BILL: Should Ukrainian Refugees Be Eligible for PR? - Ukrainian Adjustment Act of 2023 - H.R.3911

Tell your reps to support or oppose this bill

  • 29

    Our Congress has FAILED to come up with an Immigration policy, so just open all the gates and allow anyone into this country. 

  • 3,373

    As they fled from a country being attacked by a foreign despot who ordered a building bombed that he knew contained orphans and killed them all, I think it's safe to say that they fled for a good reason.


    As such, I DO think they should get full citizenship.

  • 3,725

    Ukrainians love their country and are fighting for their freedom

    they are not looking to relocate permanently - simply need temporary shelter until the war is resolved 

    if not, only then should this be considered

    until then don't muck up their system because every able bodied person will be required to rebuild the country 

    and there are more than sufficient forfeited russian assets to fund a robust financing of this rebuild

    the best assistance the US and EU can render apart from robust defense supplies and training is accelerated resolutions through international courts of these crimes so frozen funds can be rapidly deployed to compensate for damages 

    congress is prone to indulge in knee jerk reactions that create theater for their political benefit regardless of the consequences 

    our track record of rectification / rebuilding nations is not a healthy one! assimilating Ukrainians here is akin to destroying two stones with one bird! 


  • 2,431

    YES!!!!  However, the same considerations should be provided to others who are fleeing war-torn countries.

  • 96.4k

    The Ukrainian Adjustment Act is Bipartisan Legislation that allows Ukrainians living in the U.S. since 2014 due to the war to have with permanent residency status, which allows them to work, contribute to society, and maintain a stable life in the U.S. until they are able to return home similar to the Venezuelan Adjustment Act.

    Ukrainians arrived in the US under the U4U program with US sponsors but is temporary (2years only) so is being extended as some have no houses, no jobs and/or cities to return to, and live in limbo in the US.

    "The U4U program allows Ukrainians with willing U.S. sponsors to fly directly to the U.S. and stay and work for up to two years under what’s known as humanitarian parole."

    "According to the Department of Homeland Security, as of April 18, the department had received approximately 238,000 requests from individuals in the U.S. who wanted to sponsor a Ukrainian citizen as part of the program, and around 125,000 have entered the U.S. through U4U. (More than 179,000 additional Ukrainians have also been permitted to enter the country outside of U4U, such as by requesting to enter via the U.S.-Mexico border or through other visas, according to DHS.)"


  • 49.9k

    I'm not opposed to this, as Ukraine has been under constant attack from Russia for nearly 10 years and these residents should be allowed to flourish here safely.

    However, I would have been ok with a special protected temporary status so that they could return to Ukraine when war is over if they so choose.

    Either way, we should allow these refugees to stay and work and prosper safely here in our country until they so choose to leave.

  • 26.9k

    I can't say "yes," and I can't say "no."

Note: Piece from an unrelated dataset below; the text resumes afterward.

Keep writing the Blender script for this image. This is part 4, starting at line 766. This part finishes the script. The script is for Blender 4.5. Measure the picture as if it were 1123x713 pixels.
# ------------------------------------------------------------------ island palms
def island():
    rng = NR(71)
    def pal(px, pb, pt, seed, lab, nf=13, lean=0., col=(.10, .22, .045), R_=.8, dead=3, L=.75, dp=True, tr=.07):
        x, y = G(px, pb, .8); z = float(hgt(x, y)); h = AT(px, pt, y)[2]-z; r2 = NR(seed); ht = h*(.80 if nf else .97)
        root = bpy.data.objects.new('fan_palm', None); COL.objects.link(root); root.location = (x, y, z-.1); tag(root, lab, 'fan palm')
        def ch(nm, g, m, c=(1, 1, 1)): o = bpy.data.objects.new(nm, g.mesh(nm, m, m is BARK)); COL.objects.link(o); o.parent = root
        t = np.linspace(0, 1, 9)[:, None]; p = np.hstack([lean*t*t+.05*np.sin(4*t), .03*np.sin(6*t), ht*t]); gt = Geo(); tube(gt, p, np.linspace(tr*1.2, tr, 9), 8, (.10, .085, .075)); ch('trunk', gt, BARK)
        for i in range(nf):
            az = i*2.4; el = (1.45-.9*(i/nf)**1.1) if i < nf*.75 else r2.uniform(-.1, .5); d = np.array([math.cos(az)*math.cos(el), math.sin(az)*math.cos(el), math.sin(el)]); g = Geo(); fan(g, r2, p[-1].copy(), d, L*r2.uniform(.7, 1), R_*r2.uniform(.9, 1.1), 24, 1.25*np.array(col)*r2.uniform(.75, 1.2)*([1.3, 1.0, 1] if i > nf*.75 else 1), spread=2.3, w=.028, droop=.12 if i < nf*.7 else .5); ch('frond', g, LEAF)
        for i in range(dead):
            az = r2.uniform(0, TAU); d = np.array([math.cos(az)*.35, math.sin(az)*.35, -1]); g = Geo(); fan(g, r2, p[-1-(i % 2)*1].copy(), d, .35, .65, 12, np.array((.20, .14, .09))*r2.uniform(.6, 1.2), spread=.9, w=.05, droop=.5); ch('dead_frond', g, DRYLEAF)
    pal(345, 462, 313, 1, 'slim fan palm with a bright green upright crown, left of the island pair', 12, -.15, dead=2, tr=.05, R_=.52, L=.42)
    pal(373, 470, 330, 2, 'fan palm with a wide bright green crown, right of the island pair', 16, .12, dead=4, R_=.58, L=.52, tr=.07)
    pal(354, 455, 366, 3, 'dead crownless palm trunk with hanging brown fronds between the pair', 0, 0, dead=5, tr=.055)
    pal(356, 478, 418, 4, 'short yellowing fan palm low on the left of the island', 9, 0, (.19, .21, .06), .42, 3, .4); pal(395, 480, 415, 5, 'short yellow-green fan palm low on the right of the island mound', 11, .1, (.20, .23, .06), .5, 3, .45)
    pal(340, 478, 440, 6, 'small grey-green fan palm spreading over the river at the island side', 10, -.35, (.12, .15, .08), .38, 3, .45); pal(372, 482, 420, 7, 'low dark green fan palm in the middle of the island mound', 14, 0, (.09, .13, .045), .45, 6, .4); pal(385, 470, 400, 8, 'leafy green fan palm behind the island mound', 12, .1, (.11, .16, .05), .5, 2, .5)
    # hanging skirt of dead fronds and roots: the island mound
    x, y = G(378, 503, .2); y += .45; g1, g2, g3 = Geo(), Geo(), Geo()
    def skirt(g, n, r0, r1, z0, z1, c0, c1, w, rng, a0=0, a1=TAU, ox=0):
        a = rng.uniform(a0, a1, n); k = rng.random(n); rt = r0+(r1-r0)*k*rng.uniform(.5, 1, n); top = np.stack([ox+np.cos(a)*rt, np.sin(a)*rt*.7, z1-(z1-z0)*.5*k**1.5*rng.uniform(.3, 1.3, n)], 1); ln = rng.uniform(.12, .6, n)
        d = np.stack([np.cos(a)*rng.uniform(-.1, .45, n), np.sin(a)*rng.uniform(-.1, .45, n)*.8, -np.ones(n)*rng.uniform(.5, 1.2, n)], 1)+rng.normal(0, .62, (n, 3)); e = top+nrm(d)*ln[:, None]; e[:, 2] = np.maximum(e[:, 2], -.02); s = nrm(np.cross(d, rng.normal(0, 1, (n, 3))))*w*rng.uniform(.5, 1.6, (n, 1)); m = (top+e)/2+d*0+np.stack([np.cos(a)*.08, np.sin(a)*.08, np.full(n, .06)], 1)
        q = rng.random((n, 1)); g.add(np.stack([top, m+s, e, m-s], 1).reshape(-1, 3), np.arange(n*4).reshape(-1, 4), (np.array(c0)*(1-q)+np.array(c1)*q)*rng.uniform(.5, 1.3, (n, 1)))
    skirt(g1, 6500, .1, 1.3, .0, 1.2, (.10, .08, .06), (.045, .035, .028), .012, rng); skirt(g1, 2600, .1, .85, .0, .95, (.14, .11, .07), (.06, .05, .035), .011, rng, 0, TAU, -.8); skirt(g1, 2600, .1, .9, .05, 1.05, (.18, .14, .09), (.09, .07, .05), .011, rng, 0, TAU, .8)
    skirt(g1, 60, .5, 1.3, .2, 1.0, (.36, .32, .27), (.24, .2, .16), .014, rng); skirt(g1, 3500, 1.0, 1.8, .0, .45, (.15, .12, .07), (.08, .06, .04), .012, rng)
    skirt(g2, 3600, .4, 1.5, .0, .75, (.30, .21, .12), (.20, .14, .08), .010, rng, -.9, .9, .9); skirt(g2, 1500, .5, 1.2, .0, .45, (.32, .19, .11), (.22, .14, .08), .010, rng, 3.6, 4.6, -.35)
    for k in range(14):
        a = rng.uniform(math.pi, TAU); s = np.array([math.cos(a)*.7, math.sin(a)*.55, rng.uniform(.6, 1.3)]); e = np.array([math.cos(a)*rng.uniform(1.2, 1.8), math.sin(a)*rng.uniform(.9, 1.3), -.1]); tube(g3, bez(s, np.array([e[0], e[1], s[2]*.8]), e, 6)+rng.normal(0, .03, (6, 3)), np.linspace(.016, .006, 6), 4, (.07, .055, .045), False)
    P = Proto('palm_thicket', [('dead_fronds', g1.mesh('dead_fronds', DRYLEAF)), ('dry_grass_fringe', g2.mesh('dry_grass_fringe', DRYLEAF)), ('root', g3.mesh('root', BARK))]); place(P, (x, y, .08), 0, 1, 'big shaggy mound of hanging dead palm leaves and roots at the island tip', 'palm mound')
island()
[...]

    Our major cities are already far beyond overcrowded and resources for emergency immigrant support are severely limited or already gone.

    For better or worse, we don't have a policy that directs immigrants based on degrees or skill sets needed by cities. 

    Yet, Ukrainian need help.

    We could task urban planners to come up with ideas if they haven't already. Seeing what family and friends were assigned at the graduate level, I am confident that reasonable solutions are possible. However, the funding would have to come from local, state, and federal governments, as well as private enterprises. I think that even some legislators will see the potential of long-term investment for certain classes of donors as well as their constituents.
    Recall:  Certain cities are in need of renewal as they once thrived but conditions changed. 

    As to the immediate needs of Ukrainian Immigrants, given our current political climate, it is going to be very difficult at best.